═══ Data to use

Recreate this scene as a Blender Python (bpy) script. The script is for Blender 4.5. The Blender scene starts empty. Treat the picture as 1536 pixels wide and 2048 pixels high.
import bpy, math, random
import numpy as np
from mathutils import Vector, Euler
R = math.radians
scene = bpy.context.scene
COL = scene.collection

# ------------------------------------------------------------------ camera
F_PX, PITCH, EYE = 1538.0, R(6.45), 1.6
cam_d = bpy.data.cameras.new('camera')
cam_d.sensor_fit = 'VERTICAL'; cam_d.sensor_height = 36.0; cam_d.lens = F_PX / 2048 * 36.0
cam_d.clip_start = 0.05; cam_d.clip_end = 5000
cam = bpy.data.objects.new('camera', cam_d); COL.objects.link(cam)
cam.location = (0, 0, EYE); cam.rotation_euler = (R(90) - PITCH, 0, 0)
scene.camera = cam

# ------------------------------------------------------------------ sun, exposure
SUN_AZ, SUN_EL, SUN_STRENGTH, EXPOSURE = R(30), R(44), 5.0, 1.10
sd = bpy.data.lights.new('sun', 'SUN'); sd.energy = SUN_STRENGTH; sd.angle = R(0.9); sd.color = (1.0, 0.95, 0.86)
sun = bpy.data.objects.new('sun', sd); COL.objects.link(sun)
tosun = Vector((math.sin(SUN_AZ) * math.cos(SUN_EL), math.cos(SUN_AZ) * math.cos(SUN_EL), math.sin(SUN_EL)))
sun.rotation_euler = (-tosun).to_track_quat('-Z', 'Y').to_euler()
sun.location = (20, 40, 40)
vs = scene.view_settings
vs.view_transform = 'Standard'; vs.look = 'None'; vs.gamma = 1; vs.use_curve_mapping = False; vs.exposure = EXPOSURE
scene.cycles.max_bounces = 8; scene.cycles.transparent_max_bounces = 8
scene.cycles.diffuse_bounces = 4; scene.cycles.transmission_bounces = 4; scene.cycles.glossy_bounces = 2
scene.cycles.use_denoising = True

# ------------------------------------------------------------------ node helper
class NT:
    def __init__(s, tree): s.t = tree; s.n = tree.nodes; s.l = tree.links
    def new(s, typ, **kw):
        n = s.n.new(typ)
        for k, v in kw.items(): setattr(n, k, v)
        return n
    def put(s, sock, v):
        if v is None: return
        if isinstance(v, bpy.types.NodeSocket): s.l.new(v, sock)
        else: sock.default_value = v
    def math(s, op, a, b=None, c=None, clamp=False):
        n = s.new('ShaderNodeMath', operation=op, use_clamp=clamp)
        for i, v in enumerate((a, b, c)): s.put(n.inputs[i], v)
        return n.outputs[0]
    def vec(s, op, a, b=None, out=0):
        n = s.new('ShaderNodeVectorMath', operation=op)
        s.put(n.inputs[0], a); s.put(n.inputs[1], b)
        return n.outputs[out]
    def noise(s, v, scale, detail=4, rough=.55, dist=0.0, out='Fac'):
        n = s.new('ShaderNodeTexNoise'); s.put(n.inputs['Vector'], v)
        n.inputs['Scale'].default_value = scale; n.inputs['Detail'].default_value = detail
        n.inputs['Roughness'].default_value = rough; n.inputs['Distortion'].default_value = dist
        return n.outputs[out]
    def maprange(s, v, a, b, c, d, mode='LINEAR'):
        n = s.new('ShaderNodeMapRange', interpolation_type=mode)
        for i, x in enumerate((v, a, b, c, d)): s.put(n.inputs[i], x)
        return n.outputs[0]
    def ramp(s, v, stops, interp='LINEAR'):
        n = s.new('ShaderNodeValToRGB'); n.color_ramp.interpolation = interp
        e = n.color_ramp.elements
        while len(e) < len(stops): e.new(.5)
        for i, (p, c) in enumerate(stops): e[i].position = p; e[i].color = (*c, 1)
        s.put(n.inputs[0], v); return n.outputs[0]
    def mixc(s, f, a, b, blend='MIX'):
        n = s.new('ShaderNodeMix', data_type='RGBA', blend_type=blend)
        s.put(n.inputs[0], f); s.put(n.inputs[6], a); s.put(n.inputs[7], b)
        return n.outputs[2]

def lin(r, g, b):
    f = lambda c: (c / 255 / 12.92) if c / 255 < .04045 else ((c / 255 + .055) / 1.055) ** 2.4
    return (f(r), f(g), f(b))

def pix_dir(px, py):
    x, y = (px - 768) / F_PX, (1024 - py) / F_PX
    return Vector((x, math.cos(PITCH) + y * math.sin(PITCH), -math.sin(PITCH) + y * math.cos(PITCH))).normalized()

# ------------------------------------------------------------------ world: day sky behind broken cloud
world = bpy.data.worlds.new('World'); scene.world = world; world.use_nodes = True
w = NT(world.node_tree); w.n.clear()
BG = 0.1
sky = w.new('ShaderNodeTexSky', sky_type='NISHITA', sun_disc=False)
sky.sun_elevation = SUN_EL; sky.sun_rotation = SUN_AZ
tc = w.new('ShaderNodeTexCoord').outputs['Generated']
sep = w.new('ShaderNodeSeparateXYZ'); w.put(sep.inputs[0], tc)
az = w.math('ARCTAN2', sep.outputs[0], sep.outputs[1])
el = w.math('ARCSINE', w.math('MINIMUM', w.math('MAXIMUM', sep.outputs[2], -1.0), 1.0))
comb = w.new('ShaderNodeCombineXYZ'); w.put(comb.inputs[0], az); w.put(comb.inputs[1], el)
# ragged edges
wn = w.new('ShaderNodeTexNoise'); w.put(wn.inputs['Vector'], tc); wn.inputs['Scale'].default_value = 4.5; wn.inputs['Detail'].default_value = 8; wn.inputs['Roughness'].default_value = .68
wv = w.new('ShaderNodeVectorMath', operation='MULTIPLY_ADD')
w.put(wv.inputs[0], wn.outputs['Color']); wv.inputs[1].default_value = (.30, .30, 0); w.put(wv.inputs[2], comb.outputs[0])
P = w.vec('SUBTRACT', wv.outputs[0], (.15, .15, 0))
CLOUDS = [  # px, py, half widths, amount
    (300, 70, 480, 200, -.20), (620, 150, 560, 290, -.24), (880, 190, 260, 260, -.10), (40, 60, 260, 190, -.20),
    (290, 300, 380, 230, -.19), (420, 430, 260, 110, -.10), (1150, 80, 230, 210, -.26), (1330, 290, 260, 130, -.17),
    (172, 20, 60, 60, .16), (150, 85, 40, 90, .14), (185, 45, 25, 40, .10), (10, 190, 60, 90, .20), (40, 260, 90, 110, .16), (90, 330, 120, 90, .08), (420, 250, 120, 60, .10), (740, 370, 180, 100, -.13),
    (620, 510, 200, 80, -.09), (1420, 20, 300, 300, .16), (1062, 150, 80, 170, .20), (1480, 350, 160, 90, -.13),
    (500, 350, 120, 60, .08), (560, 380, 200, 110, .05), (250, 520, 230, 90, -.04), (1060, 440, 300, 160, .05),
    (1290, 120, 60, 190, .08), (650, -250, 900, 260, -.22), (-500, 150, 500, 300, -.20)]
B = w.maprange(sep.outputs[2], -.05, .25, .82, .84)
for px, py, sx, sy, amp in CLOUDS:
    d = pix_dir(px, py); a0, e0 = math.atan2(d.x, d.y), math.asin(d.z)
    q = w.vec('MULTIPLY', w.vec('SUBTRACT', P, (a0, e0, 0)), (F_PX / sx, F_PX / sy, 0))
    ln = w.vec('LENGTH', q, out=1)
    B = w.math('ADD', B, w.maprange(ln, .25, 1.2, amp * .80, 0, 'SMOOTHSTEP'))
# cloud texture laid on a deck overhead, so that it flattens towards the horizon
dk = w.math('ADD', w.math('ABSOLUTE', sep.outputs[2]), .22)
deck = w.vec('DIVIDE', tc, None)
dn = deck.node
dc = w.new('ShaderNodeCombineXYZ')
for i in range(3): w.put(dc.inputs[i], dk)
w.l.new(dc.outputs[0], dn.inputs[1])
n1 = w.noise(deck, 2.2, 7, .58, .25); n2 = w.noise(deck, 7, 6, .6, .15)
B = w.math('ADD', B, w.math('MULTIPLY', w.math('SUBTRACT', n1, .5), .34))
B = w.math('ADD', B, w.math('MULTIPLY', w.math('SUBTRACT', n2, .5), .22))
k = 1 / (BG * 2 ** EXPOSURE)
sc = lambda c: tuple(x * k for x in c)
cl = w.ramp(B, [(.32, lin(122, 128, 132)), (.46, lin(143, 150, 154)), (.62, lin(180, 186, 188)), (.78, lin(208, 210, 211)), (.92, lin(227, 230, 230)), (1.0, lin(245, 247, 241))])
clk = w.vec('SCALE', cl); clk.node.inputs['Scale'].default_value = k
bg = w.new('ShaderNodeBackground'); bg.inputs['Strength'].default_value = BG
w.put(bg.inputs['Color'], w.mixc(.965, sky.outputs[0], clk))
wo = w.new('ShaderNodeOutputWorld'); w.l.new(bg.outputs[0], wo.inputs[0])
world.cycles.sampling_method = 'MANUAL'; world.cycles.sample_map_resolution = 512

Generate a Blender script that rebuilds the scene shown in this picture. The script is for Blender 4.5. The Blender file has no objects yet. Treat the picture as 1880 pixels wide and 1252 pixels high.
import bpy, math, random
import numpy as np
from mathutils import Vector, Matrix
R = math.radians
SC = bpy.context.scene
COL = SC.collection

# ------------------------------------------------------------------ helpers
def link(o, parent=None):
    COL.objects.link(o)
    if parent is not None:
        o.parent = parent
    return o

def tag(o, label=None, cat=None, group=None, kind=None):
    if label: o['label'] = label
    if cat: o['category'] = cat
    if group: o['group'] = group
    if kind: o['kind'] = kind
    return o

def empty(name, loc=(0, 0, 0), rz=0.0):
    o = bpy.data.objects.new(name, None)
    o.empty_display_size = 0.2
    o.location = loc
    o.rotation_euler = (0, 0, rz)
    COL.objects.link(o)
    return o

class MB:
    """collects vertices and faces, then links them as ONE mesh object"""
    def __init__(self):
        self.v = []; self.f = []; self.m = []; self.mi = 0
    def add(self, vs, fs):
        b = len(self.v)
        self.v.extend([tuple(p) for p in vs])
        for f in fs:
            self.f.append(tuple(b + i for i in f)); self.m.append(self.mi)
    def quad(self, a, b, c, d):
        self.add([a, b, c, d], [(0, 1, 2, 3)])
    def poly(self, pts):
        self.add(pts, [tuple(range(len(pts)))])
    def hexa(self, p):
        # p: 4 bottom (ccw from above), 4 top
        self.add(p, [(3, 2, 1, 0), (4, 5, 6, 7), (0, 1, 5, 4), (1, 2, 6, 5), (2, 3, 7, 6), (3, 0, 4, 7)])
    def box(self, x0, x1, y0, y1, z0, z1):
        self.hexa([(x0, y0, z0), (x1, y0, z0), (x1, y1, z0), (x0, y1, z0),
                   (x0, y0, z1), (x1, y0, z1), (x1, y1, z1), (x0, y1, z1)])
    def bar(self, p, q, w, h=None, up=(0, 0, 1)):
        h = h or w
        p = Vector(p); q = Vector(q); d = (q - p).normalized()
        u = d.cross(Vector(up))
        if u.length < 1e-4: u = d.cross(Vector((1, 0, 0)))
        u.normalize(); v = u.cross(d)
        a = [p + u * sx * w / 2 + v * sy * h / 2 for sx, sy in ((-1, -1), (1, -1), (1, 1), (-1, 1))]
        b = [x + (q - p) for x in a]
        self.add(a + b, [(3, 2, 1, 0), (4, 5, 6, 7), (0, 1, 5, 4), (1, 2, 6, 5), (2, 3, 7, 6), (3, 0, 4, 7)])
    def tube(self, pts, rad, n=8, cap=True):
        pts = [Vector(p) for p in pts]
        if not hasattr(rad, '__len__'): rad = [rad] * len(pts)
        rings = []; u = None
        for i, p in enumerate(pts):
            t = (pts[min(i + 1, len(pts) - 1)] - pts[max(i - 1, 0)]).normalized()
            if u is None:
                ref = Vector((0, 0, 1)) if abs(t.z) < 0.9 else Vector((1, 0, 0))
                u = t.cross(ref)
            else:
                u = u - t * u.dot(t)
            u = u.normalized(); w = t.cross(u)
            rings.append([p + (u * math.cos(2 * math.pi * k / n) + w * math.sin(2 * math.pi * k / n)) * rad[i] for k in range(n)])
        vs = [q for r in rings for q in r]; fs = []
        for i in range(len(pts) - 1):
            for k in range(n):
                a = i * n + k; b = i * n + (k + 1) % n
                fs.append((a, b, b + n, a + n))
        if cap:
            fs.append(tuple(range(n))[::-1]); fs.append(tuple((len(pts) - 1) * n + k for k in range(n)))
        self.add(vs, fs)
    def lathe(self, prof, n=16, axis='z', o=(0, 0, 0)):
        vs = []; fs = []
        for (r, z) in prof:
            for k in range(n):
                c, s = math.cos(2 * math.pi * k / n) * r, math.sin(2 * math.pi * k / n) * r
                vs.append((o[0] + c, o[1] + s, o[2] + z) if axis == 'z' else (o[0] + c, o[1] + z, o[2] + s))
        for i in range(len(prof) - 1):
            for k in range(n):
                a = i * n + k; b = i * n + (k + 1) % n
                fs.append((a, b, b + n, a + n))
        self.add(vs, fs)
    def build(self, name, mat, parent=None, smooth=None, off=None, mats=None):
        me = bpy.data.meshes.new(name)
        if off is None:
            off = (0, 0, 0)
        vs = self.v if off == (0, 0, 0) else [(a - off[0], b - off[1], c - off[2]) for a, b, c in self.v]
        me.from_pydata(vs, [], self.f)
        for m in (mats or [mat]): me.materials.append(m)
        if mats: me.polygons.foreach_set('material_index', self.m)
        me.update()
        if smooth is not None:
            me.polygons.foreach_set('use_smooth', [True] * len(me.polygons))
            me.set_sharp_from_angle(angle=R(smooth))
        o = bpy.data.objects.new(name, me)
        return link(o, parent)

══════

> _Exercise description_: Repeat the entries above exactly, beginning at their first line and ending with the line that contains "scene.camera = cam", with nothing added.

> _Response to this task_:
Recreate this scene as a Blender Python (bpy) script. The script is for Blender 4.5. The Blender scene starts empty. Treat the picture as 1536 pixels wide and 2048 pixels high.
import bpy, math, random
import numpy as np
from mathutils import Vector, Euler
R = math.radians
scene = bpy.context.scene
COL = scene.collection

# ------------------------------------------------------------------ camera
F_PX, PITCH, EYE = 1538.0, R(6.45), 1.6
cam_d = bpy.data.cameras.new('camera')
cam_d.sensor_fit = 'VERTICAL'; cam_d.sensor_height = 36.0; cam_d.lens = F_PX / 2048 * 36.0
cam_d.clip_start = 0.05; cam_d.clip_end = 5000
cam = bpy.data.objects.new('camera', cam_d); COL.objects.link(cam)
cam.location = (0, 0, EYE); cam.rotation_euler = (R(90) - PITCH, 0, 0)
scene.camera = cam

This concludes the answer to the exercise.